## Task objective
Examine the records and identify each line that includes the string "Python". Copy those lines.

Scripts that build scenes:
======

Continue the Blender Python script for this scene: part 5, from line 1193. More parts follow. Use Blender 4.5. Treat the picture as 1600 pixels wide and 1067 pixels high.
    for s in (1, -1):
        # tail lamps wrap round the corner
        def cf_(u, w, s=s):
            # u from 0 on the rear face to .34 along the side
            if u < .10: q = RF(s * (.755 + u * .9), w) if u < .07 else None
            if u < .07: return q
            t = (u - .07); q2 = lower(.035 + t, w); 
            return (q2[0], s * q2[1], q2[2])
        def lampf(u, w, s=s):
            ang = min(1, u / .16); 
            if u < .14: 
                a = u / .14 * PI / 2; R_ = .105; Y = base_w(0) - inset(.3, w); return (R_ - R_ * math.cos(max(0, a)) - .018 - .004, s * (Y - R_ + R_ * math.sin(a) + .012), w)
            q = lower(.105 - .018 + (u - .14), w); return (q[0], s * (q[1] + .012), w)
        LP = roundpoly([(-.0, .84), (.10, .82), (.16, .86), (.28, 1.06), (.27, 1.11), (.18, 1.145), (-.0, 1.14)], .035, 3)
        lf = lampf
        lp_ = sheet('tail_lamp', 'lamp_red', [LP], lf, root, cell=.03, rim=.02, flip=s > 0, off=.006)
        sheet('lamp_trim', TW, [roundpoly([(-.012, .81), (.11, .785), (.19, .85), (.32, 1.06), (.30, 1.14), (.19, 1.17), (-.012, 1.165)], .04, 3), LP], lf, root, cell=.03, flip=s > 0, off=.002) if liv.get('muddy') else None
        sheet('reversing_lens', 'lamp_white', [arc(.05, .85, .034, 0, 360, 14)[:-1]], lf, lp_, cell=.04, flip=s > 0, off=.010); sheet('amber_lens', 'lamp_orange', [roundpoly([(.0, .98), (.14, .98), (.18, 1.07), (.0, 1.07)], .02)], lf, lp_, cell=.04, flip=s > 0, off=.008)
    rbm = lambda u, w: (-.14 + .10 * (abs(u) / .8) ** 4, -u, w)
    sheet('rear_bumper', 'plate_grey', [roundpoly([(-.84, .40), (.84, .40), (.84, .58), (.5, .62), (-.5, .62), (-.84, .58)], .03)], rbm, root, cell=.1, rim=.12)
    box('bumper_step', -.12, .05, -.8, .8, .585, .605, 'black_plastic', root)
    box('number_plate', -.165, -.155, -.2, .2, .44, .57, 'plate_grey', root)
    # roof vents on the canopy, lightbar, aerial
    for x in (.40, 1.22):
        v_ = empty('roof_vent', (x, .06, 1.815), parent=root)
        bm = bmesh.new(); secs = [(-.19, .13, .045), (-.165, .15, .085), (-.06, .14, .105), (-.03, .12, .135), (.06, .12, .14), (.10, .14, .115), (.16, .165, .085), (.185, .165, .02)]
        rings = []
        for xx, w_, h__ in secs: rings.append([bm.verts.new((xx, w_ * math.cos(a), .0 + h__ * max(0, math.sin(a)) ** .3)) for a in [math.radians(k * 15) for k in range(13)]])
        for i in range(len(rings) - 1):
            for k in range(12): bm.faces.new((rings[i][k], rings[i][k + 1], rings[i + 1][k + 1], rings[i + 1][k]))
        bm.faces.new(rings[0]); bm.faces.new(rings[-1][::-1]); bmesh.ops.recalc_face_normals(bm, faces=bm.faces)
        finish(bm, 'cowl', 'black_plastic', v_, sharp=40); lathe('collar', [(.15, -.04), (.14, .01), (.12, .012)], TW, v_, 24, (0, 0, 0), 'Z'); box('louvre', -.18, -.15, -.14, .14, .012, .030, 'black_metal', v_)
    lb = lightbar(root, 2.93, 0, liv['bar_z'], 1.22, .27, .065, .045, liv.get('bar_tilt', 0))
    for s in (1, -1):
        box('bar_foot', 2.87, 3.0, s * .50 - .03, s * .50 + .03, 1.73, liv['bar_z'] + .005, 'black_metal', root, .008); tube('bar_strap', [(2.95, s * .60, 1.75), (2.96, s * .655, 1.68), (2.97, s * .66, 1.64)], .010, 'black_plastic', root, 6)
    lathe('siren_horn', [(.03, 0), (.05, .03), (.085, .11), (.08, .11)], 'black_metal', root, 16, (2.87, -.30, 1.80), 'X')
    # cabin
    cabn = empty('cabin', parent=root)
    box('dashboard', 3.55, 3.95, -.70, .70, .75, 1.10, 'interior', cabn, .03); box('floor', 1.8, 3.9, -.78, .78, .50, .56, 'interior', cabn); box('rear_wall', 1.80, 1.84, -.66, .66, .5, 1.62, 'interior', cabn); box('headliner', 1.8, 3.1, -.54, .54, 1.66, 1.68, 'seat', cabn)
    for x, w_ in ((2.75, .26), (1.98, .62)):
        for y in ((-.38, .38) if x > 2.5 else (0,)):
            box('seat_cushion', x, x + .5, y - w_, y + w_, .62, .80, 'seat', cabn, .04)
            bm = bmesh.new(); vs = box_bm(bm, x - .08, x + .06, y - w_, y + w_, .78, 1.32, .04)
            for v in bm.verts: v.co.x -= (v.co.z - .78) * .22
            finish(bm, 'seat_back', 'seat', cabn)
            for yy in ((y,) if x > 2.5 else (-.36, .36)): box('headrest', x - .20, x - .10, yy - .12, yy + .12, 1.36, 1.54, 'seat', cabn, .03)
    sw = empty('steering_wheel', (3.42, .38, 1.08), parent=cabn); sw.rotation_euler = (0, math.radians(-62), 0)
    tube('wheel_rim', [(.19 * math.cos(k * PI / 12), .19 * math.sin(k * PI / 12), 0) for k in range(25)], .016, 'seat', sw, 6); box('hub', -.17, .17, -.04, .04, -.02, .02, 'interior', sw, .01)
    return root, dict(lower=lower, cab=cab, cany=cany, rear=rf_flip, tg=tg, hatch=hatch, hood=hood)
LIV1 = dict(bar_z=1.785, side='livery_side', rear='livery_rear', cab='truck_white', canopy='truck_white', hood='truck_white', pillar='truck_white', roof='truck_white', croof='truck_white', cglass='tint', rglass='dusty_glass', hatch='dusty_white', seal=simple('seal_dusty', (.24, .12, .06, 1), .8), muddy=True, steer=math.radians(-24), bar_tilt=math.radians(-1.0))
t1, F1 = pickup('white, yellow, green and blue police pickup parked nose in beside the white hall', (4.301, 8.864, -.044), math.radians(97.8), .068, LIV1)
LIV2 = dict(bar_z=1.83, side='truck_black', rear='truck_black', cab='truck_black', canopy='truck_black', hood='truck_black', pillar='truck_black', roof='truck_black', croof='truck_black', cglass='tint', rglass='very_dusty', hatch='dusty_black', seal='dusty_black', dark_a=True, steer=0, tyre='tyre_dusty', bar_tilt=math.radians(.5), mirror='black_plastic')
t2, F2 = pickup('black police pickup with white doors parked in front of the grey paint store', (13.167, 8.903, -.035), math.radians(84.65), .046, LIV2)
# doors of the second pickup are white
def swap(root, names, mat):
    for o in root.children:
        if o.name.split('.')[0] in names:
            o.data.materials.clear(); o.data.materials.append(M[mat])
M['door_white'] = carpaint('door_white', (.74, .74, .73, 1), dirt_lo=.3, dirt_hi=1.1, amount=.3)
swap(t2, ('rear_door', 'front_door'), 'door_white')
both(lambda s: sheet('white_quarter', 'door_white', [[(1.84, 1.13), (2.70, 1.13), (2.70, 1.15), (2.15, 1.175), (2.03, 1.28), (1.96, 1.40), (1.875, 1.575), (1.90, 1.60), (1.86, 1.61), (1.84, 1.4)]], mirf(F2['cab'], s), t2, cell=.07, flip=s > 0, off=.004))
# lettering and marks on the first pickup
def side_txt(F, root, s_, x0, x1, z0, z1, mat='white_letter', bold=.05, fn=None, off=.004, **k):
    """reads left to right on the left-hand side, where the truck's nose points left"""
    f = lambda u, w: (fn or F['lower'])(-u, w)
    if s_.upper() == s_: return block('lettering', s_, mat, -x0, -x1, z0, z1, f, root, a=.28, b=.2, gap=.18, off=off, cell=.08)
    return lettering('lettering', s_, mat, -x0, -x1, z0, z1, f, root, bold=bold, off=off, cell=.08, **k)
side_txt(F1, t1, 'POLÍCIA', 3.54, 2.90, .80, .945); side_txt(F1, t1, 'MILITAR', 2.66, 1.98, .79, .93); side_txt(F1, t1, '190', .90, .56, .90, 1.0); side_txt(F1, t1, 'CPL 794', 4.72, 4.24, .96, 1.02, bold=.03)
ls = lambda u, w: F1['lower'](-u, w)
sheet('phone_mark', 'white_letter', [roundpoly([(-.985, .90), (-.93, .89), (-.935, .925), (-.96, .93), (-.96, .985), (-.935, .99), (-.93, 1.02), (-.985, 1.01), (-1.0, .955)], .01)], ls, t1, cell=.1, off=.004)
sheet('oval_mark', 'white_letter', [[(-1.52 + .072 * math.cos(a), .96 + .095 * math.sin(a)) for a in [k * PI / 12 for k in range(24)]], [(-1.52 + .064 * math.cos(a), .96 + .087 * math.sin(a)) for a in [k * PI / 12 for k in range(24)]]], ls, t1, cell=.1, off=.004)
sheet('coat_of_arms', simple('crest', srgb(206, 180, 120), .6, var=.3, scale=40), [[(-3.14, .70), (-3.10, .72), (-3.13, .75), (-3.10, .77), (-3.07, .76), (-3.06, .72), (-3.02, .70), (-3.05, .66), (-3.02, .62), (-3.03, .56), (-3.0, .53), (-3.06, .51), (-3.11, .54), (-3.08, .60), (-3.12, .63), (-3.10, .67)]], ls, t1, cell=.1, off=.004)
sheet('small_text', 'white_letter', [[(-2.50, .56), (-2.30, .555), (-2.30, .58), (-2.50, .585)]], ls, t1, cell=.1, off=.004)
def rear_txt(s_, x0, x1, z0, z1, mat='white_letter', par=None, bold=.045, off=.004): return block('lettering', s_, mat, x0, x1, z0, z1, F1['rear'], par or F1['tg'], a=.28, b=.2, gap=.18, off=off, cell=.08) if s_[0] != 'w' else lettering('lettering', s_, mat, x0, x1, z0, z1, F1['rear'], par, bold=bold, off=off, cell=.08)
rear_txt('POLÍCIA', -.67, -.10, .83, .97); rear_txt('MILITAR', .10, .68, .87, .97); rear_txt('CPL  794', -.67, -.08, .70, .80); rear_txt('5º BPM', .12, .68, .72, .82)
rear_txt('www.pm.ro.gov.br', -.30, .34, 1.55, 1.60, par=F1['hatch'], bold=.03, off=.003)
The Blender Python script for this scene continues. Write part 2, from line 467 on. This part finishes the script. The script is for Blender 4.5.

======

## Output for this exercise
Continue the Blender Python script for this scene: part 5, from line 1193. More parts follow. Use Blender 4.5. Treat the picture as 1600 pixels wide and 1067 pixels high.
The Blender Python script for this scene continues. Write part 2, from line 467 on. This part finishes the script. The script is for Blender 4.5.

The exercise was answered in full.